Warning in "Create a New Python based KNIME Extension"

Hii everyone,
I am following KNIME"s documentation article : “Create a New Python based KNIME Extension”. I am following through the steps and when I execute the tutorial_extension/my_extension.py file inside PyCharm, I get the following warning:
knime_gateway not available. KNIME Views will not work, however for autocompletion the source is still available
This warning is being produced from a failure to import knime_gateway package inside knime_views.py module. I have made sure that I installed the meta package “knime-python-base” and “knime-extension” inside my virtual environment. Secondly, I am using Knime Analytics Platform Version 4.6.2. For clarity, I have also attached a screenshot of the issue

Hi @saad_munir,
Welcome to the KNIME Forum!
You can safely ignore this message. Python-based KNIME Extensions are not meant to be executable outside of KNIME Analytics Platform. The import failed because it requires an active connection to KNIME Analytics Platform. Using and debugging your nodes from KNIME AP should work.

1 Like

Hi @bwilhelm ,
I am really struggling in debugging my Python implementation inside PyCharm IDE. Whenever I make a change or have to print some variables, I have to use a Logger inside my code and restart KNIME Analytics Platform manually. This is very annoying. I noticed your last line that “Using and debugging your nodes from KNIME AP should work”. Could you please guide me how can I directly debug my implementation and directly print variables/dataframes inside KNIME AP?

Hi @saad_munir,

Restarting KNIME AP to see changes should not be necessary. If you use the debug_mode: true flag in your config.yml the node will be slower but it will start a new Python process with the current version of the file on each execution (or configure). Therefore, changes to the execute or configure methods will take effect immediately. You only need to restart KNIME AP if you want to change how the node is set up (node name, input ports and output ports, parameters, etc).

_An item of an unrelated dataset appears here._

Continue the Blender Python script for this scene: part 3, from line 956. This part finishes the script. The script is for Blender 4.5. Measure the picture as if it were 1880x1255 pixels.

Using a real debugger with debugpy is also possible but not yet documented. Also, I didn’t try it with PyCharm before but only with VSCode. You can add the following snippet to the location where you want to have the breakpoint:

    import debugpy
    debugpy.listen(5678)
    print("Waiting for debugger attach")
    debugpy.wait_for_client()
    debugpy.breakpoint()

Your Python process will stop when running this code and you will be able to attach to it with a remote debugger (I think this is the appropriate guide for PyCharm: Attach to process | PyCharm – I didn’t try it).

1 Like

This topic was automatically closed 7 days after the last reply. New replies are no longer allowed.